Ben her şeyi Bouillon’da bulmuştum. Çok değerli bir hocaydı.

-Sonra birçok yarışmaya girdiniz, dereceler aldınız. 

Evet, mezun olur olmaz 15 yaşımdan itibaren 20 yaşıma kadar. O süreç feci bir şeydi. 1954 Cenevre Yarışması’nda birincilik, 1955 Viotti Yarışması’nda birincilik, 1956 Münih Yarışması’nda ikincilik, 1957 M. Long-J.Thibaud Yarışması’nda “Paris Şehri Ödülü”nü aldım. Karşılığında para veriyorlardı, turneler ve konserler organize ediyorlardı. Emprezaryolarla tanışıyordum, onlardan yeni teklifler alıyordum. Bizim kuşakta benden başka bu kadar çok yarışmaya giren yoktu. Ayla Erduran Wieniawski yarışmasında ilk altıya girmeyi başarmıştı. İdil Biret hiç yarışmaya girmedi, doğrudan konserlere başladı. 

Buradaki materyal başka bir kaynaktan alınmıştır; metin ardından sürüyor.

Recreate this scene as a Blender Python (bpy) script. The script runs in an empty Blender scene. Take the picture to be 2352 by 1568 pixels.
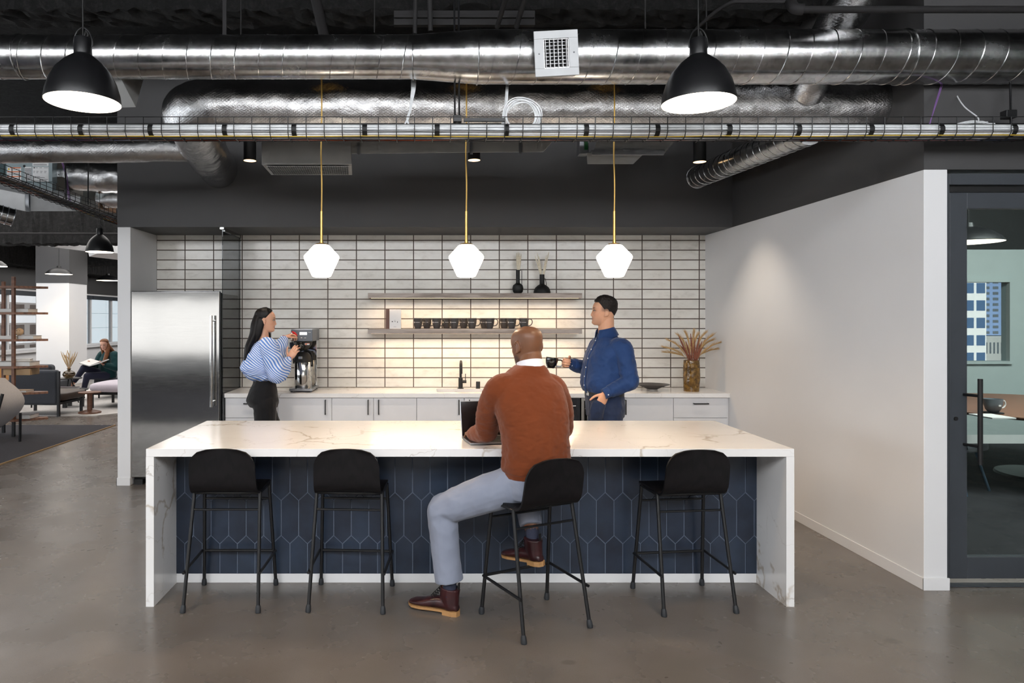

-Yurda dönünce belki de Anadolu’da en çok konser veren sanatçımız oldunuz. 1961’den itibaren Van, Hakkâri, Muş, kuzey, güney her yere gittiniz. 

Ancak bir kere gitmekle iş bitmiyor ki! Süreklilik gerek. Yerel yönetimlerin sanatçıları davet etmesi, televizyon kanallarında klasik müzik sunulması çok önemli.

-Bugünkü gençliği izliyor musunuz? Her şey sizin zamanınızdan çok farklı. 

Her türlü özgürlükleri ve olanakları var ama motivasyon yok, hırs yok. Konsere gitmiyorlar. Benim için sanatçıyı canlı dinlemek çok önemli bir eğitim olmuştu. Kötü konserden de öğrenilecek bir şey vardır.